INSTRUCTIONS FOR THE TASK>
The copy must start at the line that contains "Recreate this scene" and finish at the line that contains "return h.astype(np.float64) /", reproducing each line exactly. Any picture in that span is omitted.

DATA SECTION>

..............................

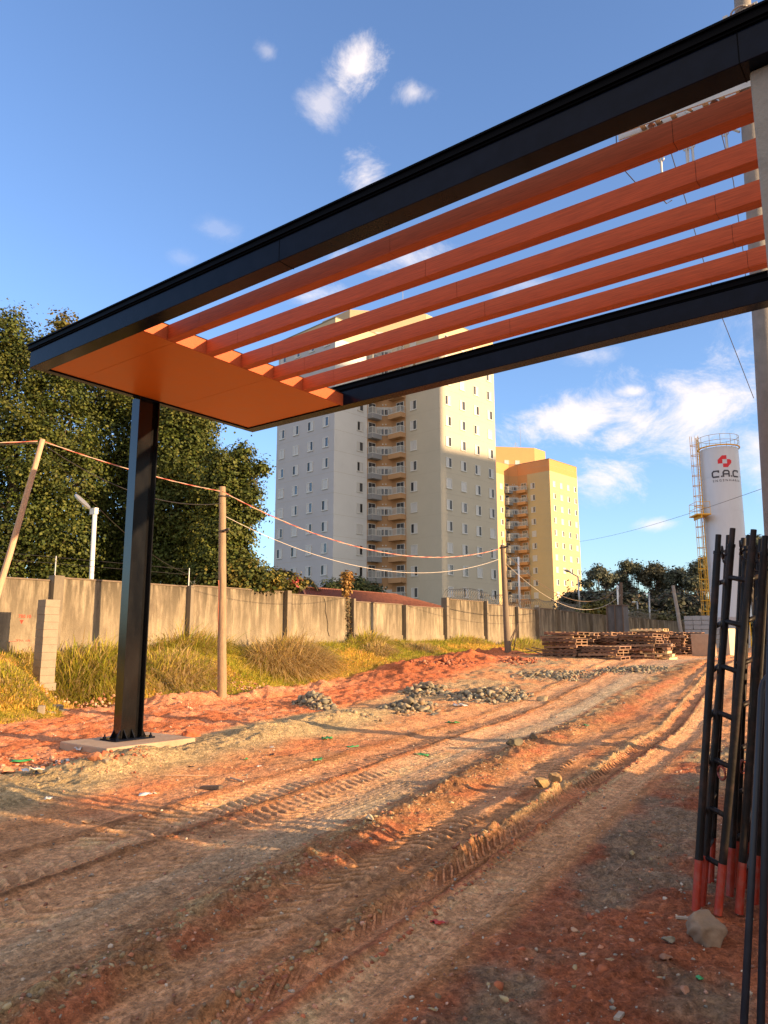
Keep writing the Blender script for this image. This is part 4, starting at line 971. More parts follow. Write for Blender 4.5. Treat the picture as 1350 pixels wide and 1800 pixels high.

..............................

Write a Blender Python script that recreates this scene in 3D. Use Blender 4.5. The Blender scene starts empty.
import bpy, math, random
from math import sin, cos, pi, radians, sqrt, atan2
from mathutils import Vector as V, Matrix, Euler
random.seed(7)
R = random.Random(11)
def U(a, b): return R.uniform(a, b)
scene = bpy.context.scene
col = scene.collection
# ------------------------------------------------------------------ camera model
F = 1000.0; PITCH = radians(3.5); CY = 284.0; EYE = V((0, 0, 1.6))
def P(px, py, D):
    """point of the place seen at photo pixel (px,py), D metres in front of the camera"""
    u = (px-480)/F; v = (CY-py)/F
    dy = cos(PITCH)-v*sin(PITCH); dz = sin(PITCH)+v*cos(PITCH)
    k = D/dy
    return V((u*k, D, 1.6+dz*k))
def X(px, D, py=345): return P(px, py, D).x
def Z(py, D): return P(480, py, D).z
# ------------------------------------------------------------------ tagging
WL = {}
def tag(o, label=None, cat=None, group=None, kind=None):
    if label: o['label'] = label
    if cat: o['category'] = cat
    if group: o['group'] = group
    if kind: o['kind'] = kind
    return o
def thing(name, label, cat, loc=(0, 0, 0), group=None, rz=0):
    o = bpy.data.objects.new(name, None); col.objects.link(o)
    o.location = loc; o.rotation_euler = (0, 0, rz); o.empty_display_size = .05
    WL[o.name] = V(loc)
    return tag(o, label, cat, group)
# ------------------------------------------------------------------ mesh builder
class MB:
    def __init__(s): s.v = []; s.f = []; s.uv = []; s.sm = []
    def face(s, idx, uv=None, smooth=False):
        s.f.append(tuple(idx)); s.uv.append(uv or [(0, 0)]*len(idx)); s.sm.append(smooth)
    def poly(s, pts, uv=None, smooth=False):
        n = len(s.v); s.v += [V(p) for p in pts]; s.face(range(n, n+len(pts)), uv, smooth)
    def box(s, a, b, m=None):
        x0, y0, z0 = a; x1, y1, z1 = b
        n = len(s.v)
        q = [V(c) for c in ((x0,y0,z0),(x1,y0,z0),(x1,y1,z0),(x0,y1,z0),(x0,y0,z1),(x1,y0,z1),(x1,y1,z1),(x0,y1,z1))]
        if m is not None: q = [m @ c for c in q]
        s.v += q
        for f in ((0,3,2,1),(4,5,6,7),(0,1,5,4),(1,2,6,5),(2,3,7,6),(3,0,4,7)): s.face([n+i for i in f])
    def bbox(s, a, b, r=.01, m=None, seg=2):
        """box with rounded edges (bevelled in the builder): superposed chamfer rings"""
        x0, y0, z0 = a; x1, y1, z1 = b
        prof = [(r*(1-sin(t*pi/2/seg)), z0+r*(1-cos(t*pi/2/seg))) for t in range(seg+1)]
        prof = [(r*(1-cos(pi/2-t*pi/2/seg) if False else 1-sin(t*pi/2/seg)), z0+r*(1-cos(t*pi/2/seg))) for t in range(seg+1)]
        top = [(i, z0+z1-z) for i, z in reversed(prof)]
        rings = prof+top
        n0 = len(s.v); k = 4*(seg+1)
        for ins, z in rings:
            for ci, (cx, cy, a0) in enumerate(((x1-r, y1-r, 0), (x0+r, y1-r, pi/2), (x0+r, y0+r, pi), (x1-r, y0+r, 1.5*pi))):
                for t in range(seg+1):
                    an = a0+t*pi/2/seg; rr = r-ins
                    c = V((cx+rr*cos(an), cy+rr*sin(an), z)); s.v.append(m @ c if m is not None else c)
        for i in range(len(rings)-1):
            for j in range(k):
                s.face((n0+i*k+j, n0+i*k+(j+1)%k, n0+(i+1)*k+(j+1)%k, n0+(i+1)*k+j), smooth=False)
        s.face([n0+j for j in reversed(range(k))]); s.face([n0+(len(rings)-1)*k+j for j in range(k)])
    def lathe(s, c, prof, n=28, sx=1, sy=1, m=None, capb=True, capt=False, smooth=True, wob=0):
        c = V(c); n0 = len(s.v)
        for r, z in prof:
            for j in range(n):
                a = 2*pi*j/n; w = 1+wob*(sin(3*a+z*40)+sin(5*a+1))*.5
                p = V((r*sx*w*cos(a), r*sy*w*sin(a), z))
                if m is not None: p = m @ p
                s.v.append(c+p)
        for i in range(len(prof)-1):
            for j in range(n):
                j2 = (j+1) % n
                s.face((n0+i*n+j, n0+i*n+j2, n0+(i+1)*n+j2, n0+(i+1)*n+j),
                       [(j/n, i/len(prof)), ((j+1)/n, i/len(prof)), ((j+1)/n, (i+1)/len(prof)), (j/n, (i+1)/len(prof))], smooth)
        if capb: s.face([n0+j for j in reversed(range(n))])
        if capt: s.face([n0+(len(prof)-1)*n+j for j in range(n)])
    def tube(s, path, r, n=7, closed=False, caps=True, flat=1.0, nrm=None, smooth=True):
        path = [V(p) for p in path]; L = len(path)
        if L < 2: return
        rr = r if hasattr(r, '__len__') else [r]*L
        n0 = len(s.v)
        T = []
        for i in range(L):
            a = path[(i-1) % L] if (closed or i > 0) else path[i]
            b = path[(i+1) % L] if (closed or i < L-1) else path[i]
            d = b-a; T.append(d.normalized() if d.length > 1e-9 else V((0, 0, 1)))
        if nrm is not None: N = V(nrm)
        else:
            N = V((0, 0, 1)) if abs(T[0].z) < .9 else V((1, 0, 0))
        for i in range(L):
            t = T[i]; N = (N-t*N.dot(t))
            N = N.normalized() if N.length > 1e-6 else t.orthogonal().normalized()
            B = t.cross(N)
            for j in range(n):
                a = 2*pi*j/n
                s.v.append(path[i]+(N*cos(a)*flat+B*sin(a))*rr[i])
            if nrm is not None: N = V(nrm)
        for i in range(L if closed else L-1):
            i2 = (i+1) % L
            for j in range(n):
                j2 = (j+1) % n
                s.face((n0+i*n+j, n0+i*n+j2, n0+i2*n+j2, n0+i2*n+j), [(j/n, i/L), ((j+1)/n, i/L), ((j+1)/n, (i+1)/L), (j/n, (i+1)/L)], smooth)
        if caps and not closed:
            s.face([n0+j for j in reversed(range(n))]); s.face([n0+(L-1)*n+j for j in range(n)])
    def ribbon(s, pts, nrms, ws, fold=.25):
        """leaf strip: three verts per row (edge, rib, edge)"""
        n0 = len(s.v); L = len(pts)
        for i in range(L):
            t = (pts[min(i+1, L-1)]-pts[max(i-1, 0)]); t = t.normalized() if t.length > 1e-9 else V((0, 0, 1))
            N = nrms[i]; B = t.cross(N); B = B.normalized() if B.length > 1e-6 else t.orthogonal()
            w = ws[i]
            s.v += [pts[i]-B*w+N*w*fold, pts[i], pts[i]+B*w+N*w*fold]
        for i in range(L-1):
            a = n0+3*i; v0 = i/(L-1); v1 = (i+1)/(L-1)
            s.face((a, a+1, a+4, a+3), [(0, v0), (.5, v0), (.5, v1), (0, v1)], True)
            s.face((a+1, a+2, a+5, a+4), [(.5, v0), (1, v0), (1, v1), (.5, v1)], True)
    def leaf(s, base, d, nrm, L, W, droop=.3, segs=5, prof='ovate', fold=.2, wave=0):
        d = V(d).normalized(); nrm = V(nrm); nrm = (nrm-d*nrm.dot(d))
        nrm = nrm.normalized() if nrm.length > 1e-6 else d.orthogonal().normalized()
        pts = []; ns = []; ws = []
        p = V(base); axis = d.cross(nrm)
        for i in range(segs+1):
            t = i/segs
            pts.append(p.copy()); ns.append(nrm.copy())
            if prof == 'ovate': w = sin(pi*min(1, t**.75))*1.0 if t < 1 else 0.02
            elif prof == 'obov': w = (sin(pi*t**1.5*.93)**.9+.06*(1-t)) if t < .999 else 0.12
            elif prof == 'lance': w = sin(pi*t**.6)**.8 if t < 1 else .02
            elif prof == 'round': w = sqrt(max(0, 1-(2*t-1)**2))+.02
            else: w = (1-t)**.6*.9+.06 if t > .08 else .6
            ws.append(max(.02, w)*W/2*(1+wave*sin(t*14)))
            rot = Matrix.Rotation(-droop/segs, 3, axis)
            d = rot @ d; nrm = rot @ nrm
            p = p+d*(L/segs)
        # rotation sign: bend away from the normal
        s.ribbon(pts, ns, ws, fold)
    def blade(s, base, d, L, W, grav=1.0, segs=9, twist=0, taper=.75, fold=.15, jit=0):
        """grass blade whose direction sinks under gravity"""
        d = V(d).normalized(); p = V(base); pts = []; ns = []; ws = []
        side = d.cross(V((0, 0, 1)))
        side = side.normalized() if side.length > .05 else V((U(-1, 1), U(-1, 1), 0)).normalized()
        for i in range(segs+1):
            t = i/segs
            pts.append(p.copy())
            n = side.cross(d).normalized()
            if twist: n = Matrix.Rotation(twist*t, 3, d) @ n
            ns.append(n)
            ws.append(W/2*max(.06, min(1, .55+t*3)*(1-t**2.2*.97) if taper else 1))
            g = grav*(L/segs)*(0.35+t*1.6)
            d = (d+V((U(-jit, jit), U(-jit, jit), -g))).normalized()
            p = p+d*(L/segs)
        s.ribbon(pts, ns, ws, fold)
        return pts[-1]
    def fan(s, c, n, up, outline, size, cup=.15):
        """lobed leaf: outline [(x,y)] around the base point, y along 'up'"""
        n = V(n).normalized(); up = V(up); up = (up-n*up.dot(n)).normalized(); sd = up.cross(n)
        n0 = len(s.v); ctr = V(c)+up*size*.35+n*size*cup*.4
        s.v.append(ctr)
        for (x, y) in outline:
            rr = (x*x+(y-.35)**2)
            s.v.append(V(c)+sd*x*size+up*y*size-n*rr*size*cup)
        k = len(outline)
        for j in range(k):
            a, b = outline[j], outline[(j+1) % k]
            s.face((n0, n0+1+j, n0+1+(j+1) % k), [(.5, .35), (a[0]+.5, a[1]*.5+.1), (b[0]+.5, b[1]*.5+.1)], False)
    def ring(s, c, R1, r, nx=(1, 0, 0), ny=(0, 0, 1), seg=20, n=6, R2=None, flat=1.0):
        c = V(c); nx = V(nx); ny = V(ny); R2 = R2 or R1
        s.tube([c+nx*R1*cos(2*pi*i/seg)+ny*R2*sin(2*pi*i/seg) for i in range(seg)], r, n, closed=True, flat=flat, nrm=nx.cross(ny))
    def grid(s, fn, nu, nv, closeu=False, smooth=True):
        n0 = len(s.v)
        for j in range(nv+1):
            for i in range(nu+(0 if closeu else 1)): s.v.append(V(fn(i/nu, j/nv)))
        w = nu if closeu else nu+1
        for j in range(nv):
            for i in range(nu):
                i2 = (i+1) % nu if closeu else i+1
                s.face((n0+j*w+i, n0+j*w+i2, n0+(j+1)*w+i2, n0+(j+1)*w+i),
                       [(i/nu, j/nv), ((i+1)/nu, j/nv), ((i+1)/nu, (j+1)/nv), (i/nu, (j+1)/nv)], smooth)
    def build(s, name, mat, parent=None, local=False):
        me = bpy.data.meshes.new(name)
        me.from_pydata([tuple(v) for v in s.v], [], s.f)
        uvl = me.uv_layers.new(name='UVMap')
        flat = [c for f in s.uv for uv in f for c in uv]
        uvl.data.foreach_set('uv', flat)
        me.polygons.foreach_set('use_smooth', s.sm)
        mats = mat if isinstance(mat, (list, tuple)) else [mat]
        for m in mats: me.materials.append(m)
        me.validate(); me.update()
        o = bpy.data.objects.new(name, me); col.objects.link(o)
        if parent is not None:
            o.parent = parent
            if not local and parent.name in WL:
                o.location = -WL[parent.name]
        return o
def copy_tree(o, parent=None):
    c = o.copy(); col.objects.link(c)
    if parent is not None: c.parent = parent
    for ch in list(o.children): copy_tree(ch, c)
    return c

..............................

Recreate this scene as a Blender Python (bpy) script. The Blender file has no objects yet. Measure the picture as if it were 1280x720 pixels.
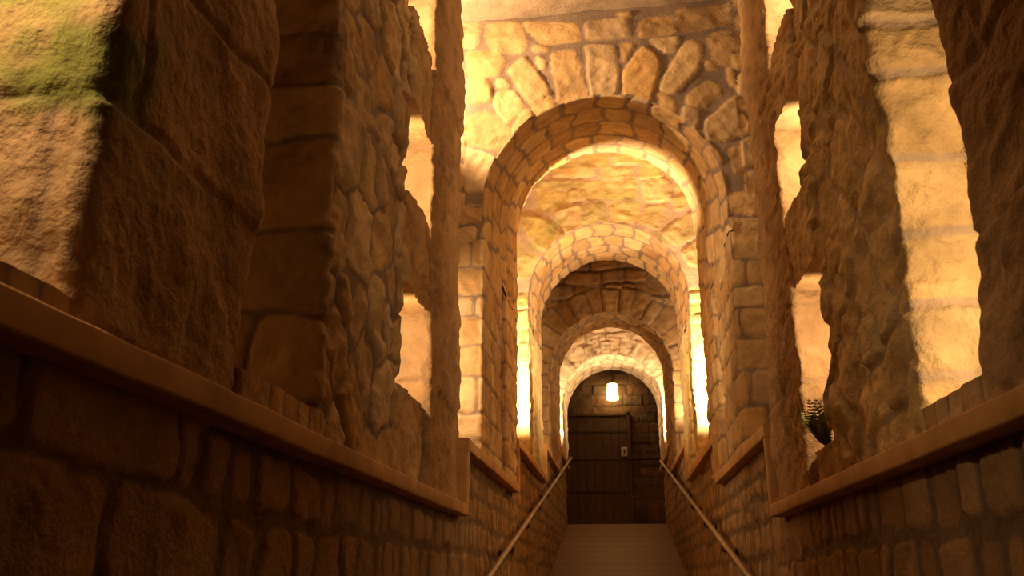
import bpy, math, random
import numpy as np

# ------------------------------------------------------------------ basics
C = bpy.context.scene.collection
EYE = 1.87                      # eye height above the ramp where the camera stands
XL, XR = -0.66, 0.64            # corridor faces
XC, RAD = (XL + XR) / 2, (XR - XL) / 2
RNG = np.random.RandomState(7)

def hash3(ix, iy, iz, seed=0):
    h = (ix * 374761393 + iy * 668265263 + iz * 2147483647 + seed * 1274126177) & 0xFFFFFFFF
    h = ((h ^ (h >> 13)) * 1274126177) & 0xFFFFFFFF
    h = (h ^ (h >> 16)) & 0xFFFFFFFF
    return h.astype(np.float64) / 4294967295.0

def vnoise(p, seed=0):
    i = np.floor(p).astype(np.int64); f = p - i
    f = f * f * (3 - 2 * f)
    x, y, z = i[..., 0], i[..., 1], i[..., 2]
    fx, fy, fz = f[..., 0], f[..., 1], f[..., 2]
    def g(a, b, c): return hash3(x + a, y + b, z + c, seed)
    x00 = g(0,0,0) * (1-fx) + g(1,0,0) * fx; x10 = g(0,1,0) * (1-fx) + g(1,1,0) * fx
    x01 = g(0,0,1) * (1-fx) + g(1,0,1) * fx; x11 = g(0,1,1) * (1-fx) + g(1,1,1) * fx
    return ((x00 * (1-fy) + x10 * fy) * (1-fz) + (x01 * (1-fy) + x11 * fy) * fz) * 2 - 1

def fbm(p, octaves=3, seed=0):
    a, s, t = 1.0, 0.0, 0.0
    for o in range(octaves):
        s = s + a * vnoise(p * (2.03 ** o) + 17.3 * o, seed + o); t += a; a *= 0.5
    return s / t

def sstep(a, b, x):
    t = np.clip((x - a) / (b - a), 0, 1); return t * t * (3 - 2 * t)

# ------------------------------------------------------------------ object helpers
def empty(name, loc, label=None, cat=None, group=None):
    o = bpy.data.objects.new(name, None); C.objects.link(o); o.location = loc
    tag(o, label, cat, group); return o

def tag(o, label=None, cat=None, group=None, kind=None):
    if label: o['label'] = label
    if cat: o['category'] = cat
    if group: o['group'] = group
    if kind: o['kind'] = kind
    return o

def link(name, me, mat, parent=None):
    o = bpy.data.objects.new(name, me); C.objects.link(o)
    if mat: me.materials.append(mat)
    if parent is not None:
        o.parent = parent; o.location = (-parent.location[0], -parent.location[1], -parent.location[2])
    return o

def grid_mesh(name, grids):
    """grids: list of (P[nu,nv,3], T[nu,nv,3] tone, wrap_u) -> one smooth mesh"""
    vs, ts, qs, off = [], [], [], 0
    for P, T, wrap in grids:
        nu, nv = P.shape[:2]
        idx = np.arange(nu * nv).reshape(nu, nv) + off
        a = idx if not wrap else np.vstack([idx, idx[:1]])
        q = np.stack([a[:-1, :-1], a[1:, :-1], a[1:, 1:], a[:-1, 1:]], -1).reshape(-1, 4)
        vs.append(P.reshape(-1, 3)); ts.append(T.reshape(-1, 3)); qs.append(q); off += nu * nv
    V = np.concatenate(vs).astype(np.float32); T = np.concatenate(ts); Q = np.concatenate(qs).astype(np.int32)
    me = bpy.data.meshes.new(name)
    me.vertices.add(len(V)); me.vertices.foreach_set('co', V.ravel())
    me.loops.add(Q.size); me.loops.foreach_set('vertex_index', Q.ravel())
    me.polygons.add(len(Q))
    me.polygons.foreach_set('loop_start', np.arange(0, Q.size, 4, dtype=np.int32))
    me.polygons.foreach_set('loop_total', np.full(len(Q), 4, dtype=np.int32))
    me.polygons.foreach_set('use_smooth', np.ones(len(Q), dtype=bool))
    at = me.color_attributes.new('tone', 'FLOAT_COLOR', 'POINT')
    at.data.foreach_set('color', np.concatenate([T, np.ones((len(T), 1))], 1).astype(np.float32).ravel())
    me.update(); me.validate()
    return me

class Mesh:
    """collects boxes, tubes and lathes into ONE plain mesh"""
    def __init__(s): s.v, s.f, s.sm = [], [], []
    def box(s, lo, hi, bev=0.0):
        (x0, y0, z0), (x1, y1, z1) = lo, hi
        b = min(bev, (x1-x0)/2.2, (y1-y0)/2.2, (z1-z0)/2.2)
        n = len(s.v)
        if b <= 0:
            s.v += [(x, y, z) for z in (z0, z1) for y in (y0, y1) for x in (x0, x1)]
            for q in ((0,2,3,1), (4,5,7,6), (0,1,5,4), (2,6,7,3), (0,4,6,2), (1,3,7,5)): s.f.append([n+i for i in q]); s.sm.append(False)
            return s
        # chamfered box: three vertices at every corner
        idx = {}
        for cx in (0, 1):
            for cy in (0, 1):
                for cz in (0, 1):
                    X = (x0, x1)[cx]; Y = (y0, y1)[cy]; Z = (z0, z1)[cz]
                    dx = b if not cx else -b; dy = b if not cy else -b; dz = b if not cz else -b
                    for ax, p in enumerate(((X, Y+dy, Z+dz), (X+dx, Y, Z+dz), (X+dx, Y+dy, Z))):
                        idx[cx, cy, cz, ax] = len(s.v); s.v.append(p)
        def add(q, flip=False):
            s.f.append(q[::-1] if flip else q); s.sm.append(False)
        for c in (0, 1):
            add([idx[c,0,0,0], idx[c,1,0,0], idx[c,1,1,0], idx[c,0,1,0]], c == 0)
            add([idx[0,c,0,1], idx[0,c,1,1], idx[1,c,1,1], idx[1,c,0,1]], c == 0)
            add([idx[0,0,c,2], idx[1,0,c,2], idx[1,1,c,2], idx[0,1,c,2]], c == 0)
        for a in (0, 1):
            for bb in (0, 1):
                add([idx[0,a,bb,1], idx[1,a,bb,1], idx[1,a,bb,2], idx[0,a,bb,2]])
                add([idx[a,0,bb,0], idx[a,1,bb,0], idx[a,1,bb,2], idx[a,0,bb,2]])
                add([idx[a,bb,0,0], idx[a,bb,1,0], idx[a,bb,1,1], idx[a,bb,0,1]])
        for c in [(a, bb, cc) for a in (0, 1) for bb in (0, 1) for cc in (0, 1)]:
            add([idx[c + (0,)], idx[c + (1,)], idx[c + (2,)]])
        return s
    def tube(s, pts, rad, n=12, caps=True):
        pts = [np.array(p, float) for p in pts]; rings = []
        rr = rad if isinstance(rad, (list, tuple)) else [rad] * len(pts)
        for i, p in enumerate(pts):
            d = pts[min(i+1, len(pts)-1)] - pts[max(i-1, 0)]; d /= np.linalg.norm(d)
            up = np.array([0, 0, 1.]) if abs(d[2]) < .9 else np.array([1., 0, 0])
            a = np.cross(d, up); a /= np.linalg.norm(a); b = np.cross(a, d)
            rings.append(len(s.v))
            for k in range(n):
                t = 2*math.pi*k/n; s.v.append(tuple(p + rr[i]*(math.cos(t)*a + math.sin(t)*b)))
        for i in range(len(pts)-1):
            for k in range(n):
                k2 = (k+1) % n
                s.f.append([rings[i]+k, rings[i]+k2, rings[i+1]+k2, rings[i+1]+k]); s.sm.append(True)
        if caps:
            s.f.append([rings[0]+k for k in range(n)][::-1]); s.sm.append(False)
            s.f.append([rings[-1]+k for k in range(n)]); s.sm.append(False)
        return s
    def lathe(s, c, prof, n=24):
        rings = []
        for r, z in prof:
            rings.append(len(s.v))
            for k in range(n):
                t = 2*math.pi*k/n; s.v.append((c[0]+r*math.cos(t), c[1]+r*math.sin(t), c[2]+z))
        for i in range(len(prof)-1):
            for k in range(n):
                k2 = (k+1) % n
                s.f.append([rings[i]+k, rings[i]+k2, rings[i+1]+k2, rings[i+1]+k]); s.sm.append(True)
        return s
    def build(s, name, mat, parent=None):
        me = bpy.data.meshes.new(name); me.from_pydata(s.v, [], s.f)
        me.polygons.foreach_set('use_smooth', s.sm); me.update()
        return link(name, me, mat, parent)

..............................

ANSWER TO THIS TASK>
Recreate this scene as a Blender Python (bpy) script. The Blender file has no objects yet. Measure the picture as if it were 1280x720 pixels.
import bpy, math, random
import numpy as np

# ------------------------------------------------------------------ basics
C = bpy.context.scene.collection
EYE = 1.87                      # eye height above the ramp where the camera stands
XL, XR = -0.66, 0.64            # corridor faces
XC, RAD = (XL + XR) / 2, (XR - XL) / 2
RNG = np.random.RandomState(7)

def hash3(ix, iy, iz, seed=0):
    h = (ix * 374761393 + iy * 668265263 + iz * 2147483647 + seed * 1274126177) & 0xFFFFFFFF
    h = ((h ^ (h >> 13)) * 1274126177) & 0xFFFFFFFF
    h = (h ^ (h >> 16)) & 0xFFFFFFFF
    return h.astype(np.float64) / 4294967295.0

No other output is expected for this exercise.